State Tech's basketball team, the Fighting Logarithms, have 70% foul-shooting percentage.
(a) Write a formula for the exact probability that out of their next 100 free throws, they will make between $75$ and $80$, inclusive.
Solution: Let X = the number they will make.
Then the formula for probability that out of their next $100$ free throws, they will make between $75$ and $80$, inclusive can be found by the general formula.

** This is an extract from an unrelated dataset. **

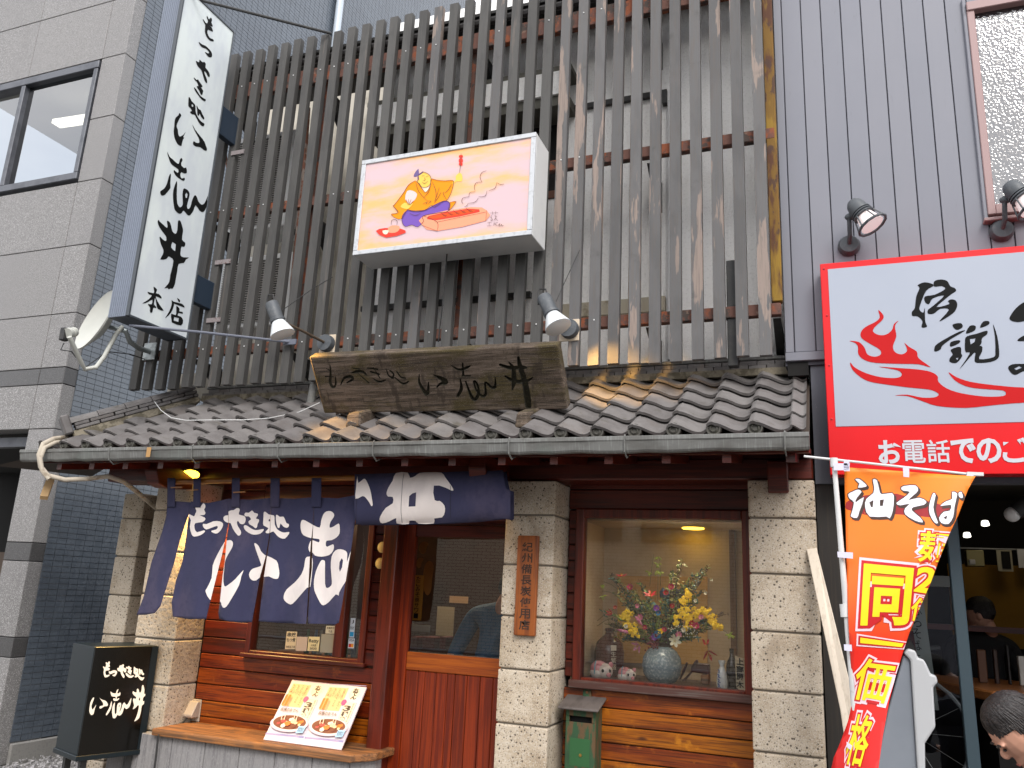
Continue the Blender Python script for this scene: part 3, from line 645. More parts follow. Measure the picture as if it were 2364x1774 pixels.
for px in (250, 440, 638, 858, 1172, 1440, 1812):
    X = at(px, 1040, gy-.02).x; mb = MB(); mb.tube([(X, gy, gz+.006), (X+.004, gy-.015, gz-.004), (X, gy-.012, 2.39), (X, gy-.002, 2.34), (X+.003, gy+.04, 2.315), (X, gy+.10, 2.34)], .0045, 6); mb.build('gutter_strap', M_gutter, gt)
X = at(345, 1020, gy-.02).x; MB().box(X-.018, X+.018, gy-.0145, gy-.0125, 2.352, gz-.006).build('rust_patch', pm('rust_stain_tape', C(168, 130, 82), rough=.9), gt)
# eave underside
mb = MB(); mb.hexa([(-5.3, -.57, 2.335), (-.08, -.57, 2.335), (-.08, .28, 2.47), (-5.0, .28, 2.47), (-5.3, -.57, 2.36), (-.08, -.57, 2.36), (-.08, .28, 2.50), (-5.0, .28, 2.50)]); mb.build('eave_soffit', M_red, tr_)
MB().box(-5.32, -.078, -.60, -.572, 2.36, 2.43).build('eave_fascia', M_red, tr_)
for i in range(17):
    x = -5.15+i*.31; MB().hexa([(x, -.56, 2.29), (x+.045, -.56, 2.29), (x+.045, .27, 2.42), (x, .27, 2.42), (x, -.56, 2.334), (x+.045, -.56, 2.334), (x+.045, .27, 2.466), (x, .27, 2.466)]).build('rafter', M_red, tr_)
MB().box(-5.2, -.08, .05, .12, 2.412, 2.455).build('wall_plate', M_red, tr_)
p = at(118, 1104, -.35); q = at(101, 1150, -.5); MB().beam(p, q, .05, .03).build('beam_end', pm('bare_rotted_wood', C(170, 140, 100), rough=.9), tr_)
# ================================================================== RIGHT SHOP BUILDING
sb = thing('noodle_shop_building', 'shop building clad in grey vertical metal panels with an open dark storefront', 'building', (1.0, .05, 0))
PY = .05
gx = [-.20, -.145, -.022, .095, .214, .331, .447, .562, .681, .798]
MB().box(-.20, 2.6, PY+.012, PY+.3, 2.96, 8).build('groove_backing', M_groove, sb)
gx2 = [-.2, -.147] + [-.147+.1155*i for i in range(1, 9)]
allx = [-.2, -.147, -.0285, .0905, .2095, .327, .4445, .5615, .679, .796]
for a, b in zip(allx[:-1], allx[1:]): MB().box(a+.003, b-.003, PY, PY+.02, 3.04, 8).build('wall_panel', M_panel, sb, bevel=.002)
x = .796
while x < 2.4:
    for (z0, z1) in (((3.04, 3.74), (5.18, 8)) if x > .9 else ((3.04, 8),)):
        MB().box(x+.003, x+.112, PY, PY+.02, z0, z1).build('wall_panel', M_panel, sb, bevel=.002)
    x += .1155
MB().box(.8, .912, PY+.0005, PY+.0185, 3.76, 5.16).build('wall_panel', M_panel, sb)
MB().box(-.2, 2.6, PY-.008, PY+.03, 2.985, 3.037).build('panel_base_trim', M_panel, sb, bevel=.003)
MB().box(-.065, 2.6, PY+.03, PY+.1, 2.27, 2.985).build('lower_sheet', M_panel_dk, sb)
MB().box(-.19, -.075, .06, .3, 2.9, 2.98).build('dark_gap', M_void, sb)
MB().box(-.30, -.05, .42, .6, 0, 3.2).build('sky_gap_filler', M_void, sb)  # dark filler box added to block sky light through the slit between buildings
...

Then by formula if $X$ is a binomial random variable with parameters $n$ and $p$ then $P(a \leq X \leq b) = F_{Z} [\frac{b + 0.5 - np}{\sqrt{np(1-p)}}] - F_{Z} [\frac{a - 0.5 - np}{\sqrt{np(1-p)}}]$.
Then finding $np = 100*0.70 = 70$ and $\sqrt{np(1-p) =} \sqrt{70(1-0.70)} = \sqrt{21}$
Then plugging we have $P(75 \leq X \leq 80) = F_{Z}[\frac{80 + 0.5 - 70}{\sqrt21}] - F_{Z}[\frac{75 - 0.5 - 70}{\sqrt21}]$.

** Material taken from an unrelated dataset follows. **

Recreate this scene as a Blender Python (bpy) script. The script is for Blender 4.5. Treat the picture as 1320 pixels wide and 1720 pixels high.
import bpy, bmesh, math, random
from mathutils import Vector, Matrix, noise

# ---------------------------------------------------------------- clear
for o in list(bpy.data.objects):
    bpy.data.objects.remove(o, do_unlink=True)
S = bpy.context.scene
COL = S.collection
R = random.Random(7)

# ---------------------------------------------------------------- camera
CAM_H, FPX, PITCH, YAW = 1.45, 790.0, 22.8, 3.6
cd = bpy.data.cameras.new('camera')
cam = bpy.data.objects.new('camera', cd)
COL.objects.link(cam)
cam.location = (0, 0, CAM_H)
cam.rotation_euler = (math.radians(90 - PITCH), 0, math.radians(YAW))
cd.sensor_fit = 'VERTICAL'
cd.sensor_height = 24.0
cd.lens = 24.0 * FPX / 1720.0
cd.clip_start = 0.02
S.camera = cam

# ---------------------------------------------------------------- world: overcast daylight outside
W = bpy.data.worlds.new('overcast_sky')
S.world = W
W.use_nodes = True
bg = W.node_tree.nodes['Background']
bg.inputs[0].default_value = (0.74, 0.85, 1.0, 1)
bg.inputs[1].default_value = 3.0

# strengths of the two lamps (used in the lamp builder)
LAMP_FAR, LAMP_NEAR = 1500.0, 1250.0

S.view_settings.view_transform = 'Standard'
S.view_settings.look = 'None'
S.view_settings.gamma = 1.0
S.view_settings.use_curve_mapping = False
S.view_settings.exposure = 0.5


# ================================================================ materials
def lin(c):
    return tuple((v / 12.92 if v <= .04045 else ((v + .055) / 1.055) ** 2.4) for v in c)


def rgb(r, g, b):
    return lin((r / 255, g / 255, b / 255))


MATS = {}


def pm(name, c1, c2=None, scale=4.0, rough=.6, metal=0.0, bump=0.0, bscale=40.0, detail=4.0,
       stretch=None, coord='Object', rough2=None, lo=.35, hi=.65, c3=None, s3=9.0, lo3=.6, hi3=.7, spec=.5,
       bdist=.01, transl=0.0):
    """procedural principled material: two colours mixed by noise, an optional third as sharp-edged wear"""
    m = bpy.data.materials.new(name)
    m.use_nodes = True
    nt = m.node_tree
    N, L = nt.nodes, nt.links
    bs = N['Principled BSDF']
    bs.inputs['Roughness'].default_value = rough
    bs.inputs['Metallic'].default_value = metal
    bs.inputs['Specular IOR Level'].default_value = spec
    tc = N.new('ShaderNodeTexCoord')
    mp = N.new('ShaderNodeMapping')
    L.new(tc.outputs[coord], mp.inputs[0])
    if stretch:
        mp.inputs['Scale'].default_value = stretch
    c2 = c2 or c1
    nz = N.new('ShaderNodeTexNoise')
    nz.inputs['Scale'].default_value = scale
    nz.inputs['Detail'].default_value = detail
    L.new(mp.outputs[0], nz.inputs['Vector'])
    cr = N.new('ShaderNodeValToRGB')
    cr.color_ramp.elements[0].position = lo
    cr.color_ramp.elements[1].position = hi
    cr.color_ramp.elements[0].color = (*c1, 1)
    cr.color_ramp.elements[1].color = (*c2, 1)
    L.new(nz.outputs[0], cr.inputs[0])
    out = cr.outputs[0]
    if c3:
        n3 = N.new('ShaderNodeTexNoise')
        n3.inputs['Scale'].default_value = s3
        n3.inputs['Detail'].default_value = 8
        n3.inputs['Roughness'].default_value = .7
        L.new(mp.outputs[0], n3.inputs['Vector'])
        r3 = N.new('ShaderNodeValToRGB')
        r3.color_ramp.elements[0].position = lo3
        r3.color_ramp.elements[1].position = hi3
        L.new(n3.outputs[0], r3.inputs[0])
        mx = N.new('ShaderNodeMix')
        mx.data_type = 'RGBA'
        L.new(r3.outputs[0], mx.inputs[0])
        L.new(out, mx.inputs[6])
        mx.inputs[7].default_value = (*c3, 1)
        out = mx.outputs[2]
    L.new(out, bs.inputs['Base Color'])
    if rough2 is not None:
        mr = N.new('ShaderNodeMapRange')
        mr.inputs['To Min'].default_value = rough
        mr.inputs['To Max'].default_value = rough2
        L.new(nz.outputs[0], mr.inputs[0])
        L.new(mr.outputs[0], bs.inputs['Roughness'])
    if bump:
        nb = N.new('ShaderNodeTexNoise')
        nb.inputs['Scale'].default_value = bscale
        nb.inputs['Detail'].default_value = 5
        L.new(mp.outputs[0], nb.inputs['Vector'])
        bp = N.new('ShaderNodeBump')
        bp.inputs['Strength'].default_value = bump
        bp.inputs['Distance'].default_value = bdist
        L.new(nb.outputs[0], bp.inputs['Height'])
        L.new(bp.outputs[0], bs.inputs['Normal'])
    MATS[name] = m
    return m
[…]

b) Approximate the probability asked for in part (a).
Solution: Using our formula and the appendix/table for cumulative areas under the standard normal distributions we have, $P(75 \leq X \leq 80) = F_{Z}[\frac{80 + 0.5 - 70}{\sqrt21}] - F_{Z}[\frac{75 - 0.5 - 70}{\sqrt21}] = F_{Z}[\frac{10.5}{\sqrt21}] - F_{Z}[\frac{4.5}{\sqrt21}] = F_{Z}[2.2912] - F_{Z}[0.98198] = 0.9890 - 0.8365 = 0.1525$.
Can anyone please verify this? Any feedback/help would be helpful. Thank you.
What you have calculated for a and b is the solution for b. This is o.k.
To get the formula for the excact probability, you have to use the binomial distribution:
$$P(75 \leq X \leq 80)=\sum_{k=75}^{80} {100 \choose k} 0.7^k\cdot 0.3^{100-k}$$
It is better to use the $\approx$ - sign instead of the first equality-sign. As you know, it is an approximation.